7 Responses to “New Rolls”

  1. Jeff the Baptist Says:

    “There are no gun inspectors counting your cockroaches or forcing you to remodel in order to conform to unrealistic codes.”

    *Cough* ATF *Cough*

    On thing that hasn’t shown up on your costs is security. I’m in a relatively quiet part of the midatlantic, but every major shop around here has been broken into or had people try it. Security is a major concern.

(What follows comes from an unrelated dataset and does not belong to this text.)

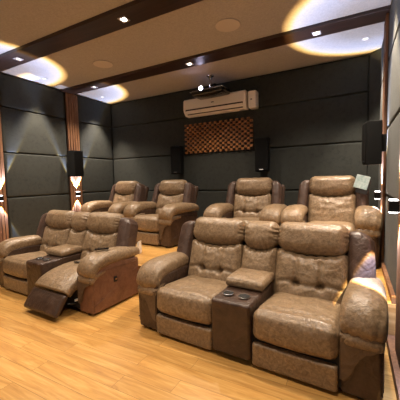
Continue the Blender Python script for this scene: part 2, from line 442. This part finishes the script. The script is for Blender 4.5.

    I’m also wondering about the HAZMAT fees. Specifically aren’t you still going to have to pay them as a retailer? Or does dealing quantity reduce their impact on pricing?

  2. Steve H. Says:

    The ATF is no fun, but before you compare them to restaurant inspectors, I think you should find out what restaurant renovations can cost. One visit from a bureaucrat can cost you tens of thousands in construction expenses, plus lost business while you try to get it together.
    .
    Why would I have to charge hazmat fees on things I don’t ship? The fees are part of the shipping cost. I don’t pay them when I buy primers locally. I pay thirty bucks for a box of primers. The Internet cost is the same, plus shipping and twenty-five for hazmat insurance.
    .
    I am not scared of security costs. A good pizza oven costs ten thousand dollars. A good dough mixer costs sixteen thousand. A cash register system for a food establishment costs thousands. Meanwhile, a huge gun safe runs five grand, and it requires no maintenance, no gas, no electricity, and no one to run it. Burglar alarms and bars are not expensive, and insurance is clearly affordable, because if it were not, all the little shops around Miami would close.

  3. The Cartman Says:

    Bit of a side question. You have mentioned food processors quite a few times. I have never owned one – generally hand chopped and used a large stand mixer. Do you consider the food processor a necessity? What do you mostly use it for? I have been thinking of acquiring one and appreciate the insight…

  4. Steve H. Says:

    A food processor is very, very fast and very easy for making certain types of baked goods. If you have a dishwasher, it’s even better. But a lot of people do fine with mixers.
    .
    I love the Bosch Universal Plus at my church, but for small batches (not six to nine pizzas at once), the food processor is faster and much easier.
    .
    You can also use a food processor any time you want to turn something into a paste. I use it to grind onions and spices into a paste for Indian food. Much easier, faster, and better than a blender.
    .
    It also works well for shredding things and for slicing, but the results are not all that pretty.
    .
    If I were buying a food processor today, I think I’d get the largest Kitchenaid model. I’d love to find a secondhand Robot Coupe, but even used, it would run at least five hundred bucks.

  5. blindshooter Says:

    Be careful Steve, I hate DC, it’s one place where even in the more upscale areas I felt like someone was evaluating me as a robbery victim the whole time.

  6. Rick C Says:

    As for security, it’s a shop full of guns. Plus you can do stuff like this: http://www.break.com/index/robber-surprised-by-guard-dog.html

  7. Wormathan Says:

    I hope you took a side trip to the NRA HQ in Fairfax.